Que l'on soit convaincu de cela, comme nous le sommes évidemment, ou que l'ou doute fortement de cela, comme il semble que ce devrait être d’une certaine façon le cas d’Ullman, n'empêche pas qu'il devient absolument et objectivement légitime de s’interroger sur la substance et l’essence de cet univers parallèle qui est la nouvelle vérité du monde. Ullman ne le fait pas, parce qu’il reste homme du Système, mais on peut imaginer que, dans ses pires cauchemars, il doit distinguer qu’il y aurait cette obligation d’effectivement porter sa réflexion vers de tels horizons.

En effet, un effort de conceptualisation permet d’atteindre et d’envisager de nouvelles hypothèses qui suggèrent qu’il y a effectivement dans ce monde parallèle des “unknown unknowns” pour les directions politiques, une vie puissante, des dynamiques formidables en action, et, au-delà, un affrontement titanesque dont aucune direction politique organisée ne semble avoir la moindre conscience. (De ce point de vue, peut-être existe-t-il, ici ou là, quelques exceptions significatives. Certaines directions politiques, dans des entités marquées par de vieilles traditions, sensibles à des conceptions dépassant la simple organisation rationnelle du monde engluée dans l’impasse absolue, sensible à l’intuition haute si l’on veut, peuvent avoir une perception diffuse des forces en action dans l’univers parallèle qui représente aujourd’hui la vérité du monde et dont nos organisations sont exclues.) Nous avons souvent émis l’hypothèse que cet “affrontement titanesque“ se fait entre le Système en tant que tel, dégagé de tous ses scories rationnelles des sapiens et présentant son visage brutal d’“idéal de puissance”, en même temps qu’il développe sa crise ultime car ceci explique cela, – et, d’autre part, des forces métahistoriques qui sont pour l’heure indicibles selon le langage courant de la politique des hommes. On ne voit rien, ni dans la charade remise au goût du jour des “unknown unknowns” de Rumsfeld, ni dans le texte de Ullman, qui la rappelle à notre souvenir, qui démente en quelque sorte que ce soit la validité éventuelle d'une telle hypothèse et, dans tous les cas, l'intérêt considérable de l'étudier.

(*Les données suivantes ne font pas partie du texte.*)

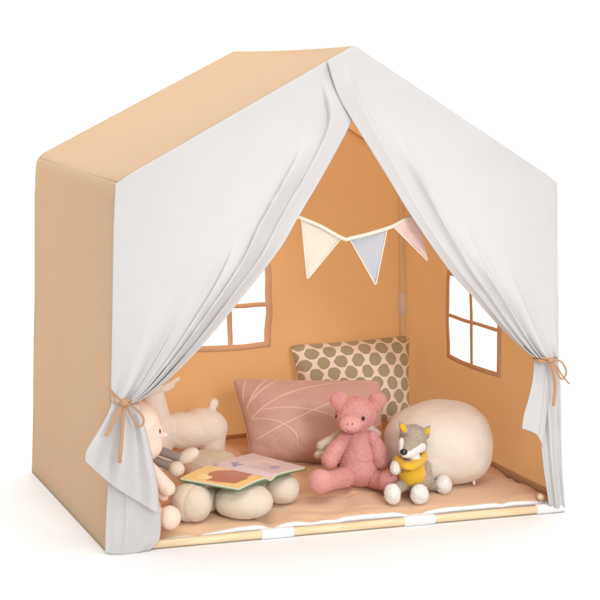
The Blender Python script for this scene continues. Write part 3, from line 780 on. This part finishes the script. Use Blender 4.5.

Cela signifie, en quelques mots, que toute la pensée politique, la «pensée stratégique», la conception du pouvoir et son exercice, par le bloc américaniste-occidentaliste et, plus généralement, cette conception qui implique une complète croyance dans les principes du Système auquel nous sommes soumis, tout cela n’a plus aucune signification ni plus aucun effet de quelque importance que ce soit sur la vérité de la situation du monde. La grande bataille de la vérité du monde, où le Système tel que nous refusons d’admettre qu’il est, dans toute sa subversion, a une place prépondérante, cette bataille se fait complètement en dehors de nous, dans un univers parallèle du nôtre. C’est pourtant de notre destin qu’il s’agit et, rien que pour cela, la chose mériterait quelque audace de pensée écartant les tabous qui nous emprisonnent depuis si longtemps, au moins depuis deux siècles, depuis que triomphent la modernité et l’illusion de l’“idéal de puissance”.